Microsoft has recently introduced font family Aptos, previously known as Bierstadt (Beer Town in German), as the new default font for the Microsoft Office Suite. Aptos has replaced Calibri as the default font of Microsoft 15 years after its introduction. This new rollout means that Microsoft’s user base, in the 100s of millions of active users each month, will have an automatic update to the design of their documentation, presentations and spreadsheets - without even having to click a button. The announcement is a welcome change that will fast forward the design output of these non-design applications, without their users even having to make a conscious decision.
The Microsoft Design Team released 5 new custom typefaces in April 2021: Tenorite, Bierstadt, Skeena, Seaford, and Grandview, hoping to find the next default font for the Microsoft Office Suite. Two years later, the new default font went to Aptos - which was known as Bierstadt in the list. That decision also marks an end to the usage of Calibri since its introduction 15 years ago with Windows Vista.
The type designer behind Aptos is Steve Matteson, whose works are described as ‘humanistic’. His other famous works are Segoe, the typeface used in Microsoft’s new logo; Droid Sans, which was an early Android system typeface; and its successor Open Sans, which is the second most used typeface on Google Fonts with more than 95 million websites featuring it. It’s hard to comprehend the prolific number of eyeballs that have viewed Matteson’s work, most without even a second thought or acknowledgement, and important to understand the impact that designers can have on the zeitgeist.

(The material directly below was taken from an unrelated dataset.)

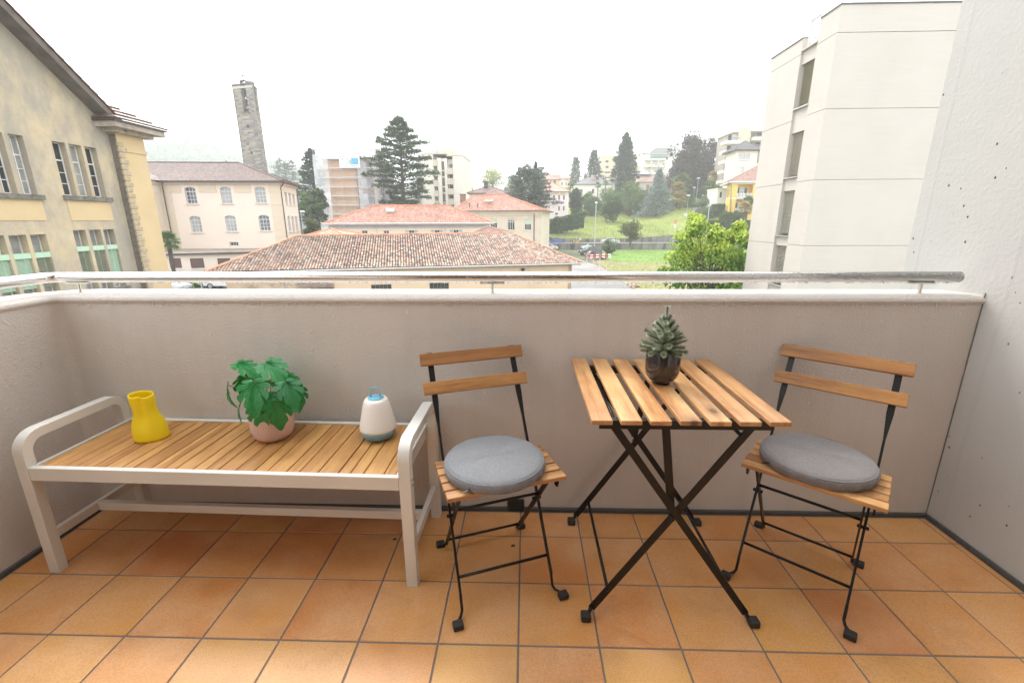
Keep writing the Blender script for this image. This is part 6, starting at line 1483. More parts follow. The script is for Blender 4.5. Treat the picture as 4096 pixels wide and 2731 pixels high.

Aptos, according to its designer Steve Matteson, has its root in the grotesque sans genre - the most recognisable example would be Helvetica. He stated that “Bierstadt (Aptos) is systematic and neutral – but includes nods to the early grotesque typefaces including its two-looped ‘g’ and an elegant tail on the ‘R’.” However, Aptos is also beyond grotesque. It has the warmth of humanist touch in its open interior of letters, called counters, which makes it legible even on smaller sized screens. The clean cut stem finishes with right angle ends which contrasts with another iconic Microsoft typeface, Arial.
With the rollout of Aptos as the default font family in the next few weeks on the most widely used software applications by Microsoft, the impact it will have on its 345 million users is subtle, yet very powerful. The choice and usage of a font is one of the basics in design discipline, but not always the same in other practices - quality default typefaces allow for an elevation of design within society without effort or consciousness which has flow on effects of raising the standards of design throughout culture and society.